The principal facts are these, that in the complex organization of modern industrial States, no government is viable unless it rests upon at least the acquiescence if not the general support of the majority. This would apply to any militant minority attempting to wrest political power. Apart from the difficulty of defeating the existing State machine in open confrontation, they could never hold power because their writ would not run. The only practical test of whether the exercise of political power is possible or not in a developed capitalist State is the degree of acquiescence or support a government can carry.

Apart from this, any movement which is going forward on a basis other than democratic action cannot be a Socialist movement. The equality that Socialists aim for is not only the equality of all men about the means of producing wealth but equality in all the processes of social organization.

Get it Right
The crucial factor which allows the establishment of Socialism is the conscious action of a majority of Socialists.
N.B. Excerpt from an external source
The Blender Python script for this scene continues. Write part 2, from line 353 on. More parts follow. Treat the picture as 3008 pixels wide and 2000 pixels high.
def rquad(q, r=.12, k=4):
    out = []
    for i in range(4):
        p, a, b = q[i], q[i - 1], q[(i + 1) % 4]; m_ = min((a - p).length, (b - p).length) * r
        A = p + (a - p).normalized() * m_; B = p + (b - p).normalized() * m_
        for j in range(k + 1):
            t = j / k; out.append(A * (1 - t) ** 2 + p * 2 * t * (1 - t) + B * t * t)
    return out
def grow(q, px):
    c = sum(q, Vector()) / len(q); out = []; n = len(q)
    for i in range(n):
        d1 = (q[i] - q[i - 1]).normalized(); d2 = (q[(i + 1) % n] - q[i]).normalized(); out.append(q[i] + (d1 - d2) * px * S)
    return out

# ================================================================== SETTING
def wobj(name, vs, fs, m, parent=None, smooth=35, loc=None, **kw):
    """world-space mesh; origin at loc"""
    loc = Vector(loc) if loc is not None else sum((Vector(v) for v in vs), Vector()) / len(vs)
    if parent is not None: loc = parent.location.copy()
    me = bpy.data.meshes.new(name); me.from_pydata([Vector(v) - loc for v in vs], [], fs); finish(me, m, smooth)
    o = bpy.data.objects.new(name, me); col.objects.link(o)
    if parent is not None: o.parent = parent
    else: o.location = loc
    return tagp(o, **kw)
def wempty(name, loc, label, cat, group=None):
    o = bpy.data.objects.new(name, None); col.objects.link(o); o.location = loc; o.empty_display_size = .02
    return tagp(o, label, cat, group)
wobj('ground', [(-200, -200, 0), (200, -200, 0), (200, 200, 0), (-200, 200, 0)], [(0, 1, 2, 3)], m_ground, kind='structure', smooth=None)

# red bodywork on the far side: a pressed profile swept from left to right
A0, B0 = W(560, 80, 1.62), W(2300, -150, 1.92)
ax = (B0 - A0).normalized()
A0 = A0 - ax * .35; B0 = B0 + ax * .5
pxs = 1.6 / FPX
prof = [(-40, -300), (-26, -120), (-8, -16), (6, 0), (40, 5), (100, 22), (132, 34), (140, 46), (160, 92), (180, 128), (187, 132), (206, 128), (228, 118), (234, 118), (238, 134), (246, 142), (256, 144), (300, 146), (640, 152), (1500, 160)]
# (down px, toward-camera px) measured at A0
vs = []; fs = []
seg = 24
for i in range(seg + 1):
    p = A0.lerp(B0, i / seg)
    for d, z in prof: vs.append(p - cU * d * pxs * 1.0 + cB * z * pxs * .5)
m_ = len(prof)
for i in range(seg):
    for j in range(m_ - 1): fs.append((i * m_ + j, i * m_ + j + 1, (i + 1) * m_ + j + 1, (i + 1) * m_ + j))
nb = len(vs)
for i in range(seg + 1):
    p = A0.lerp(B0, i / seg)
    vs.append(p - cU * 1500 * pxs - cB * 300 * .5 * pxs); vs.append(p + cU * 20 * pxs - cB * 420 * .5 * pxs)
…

Until there exists a majority of Socialists, only capitalism is possible, regardless of the form of its administration. When that majority is achieved, then it can be assumed that the establishment of Socialism will be politically straightforward.

What Jackson ignored was the regrettable fact that capitalism in America rests upon the political support of the whole population, including the millions of negro voters. His call for violent struggle may well have been an expression of his bitter frustration, but as a useful idea in creating a better world, it was a political irrelevance. It was a mistake stemming from a faulty reading of Marxism for the Black movement to draw inspiration from Chinese state capitalism. Significantly, they are not enthusiastic about Russia, yet there was a time during the earliest phase of the state capitalist revolution when it enjoyed sympathy amongst protestors throughout the world. Just as the capitalist nature of the Russian state has become more obvious year by year, it is inevitable that the same development will take place in China.

The Black Power movement will have to learn that negro workers can only achieve their emancipation along with the emancipation of all mankind.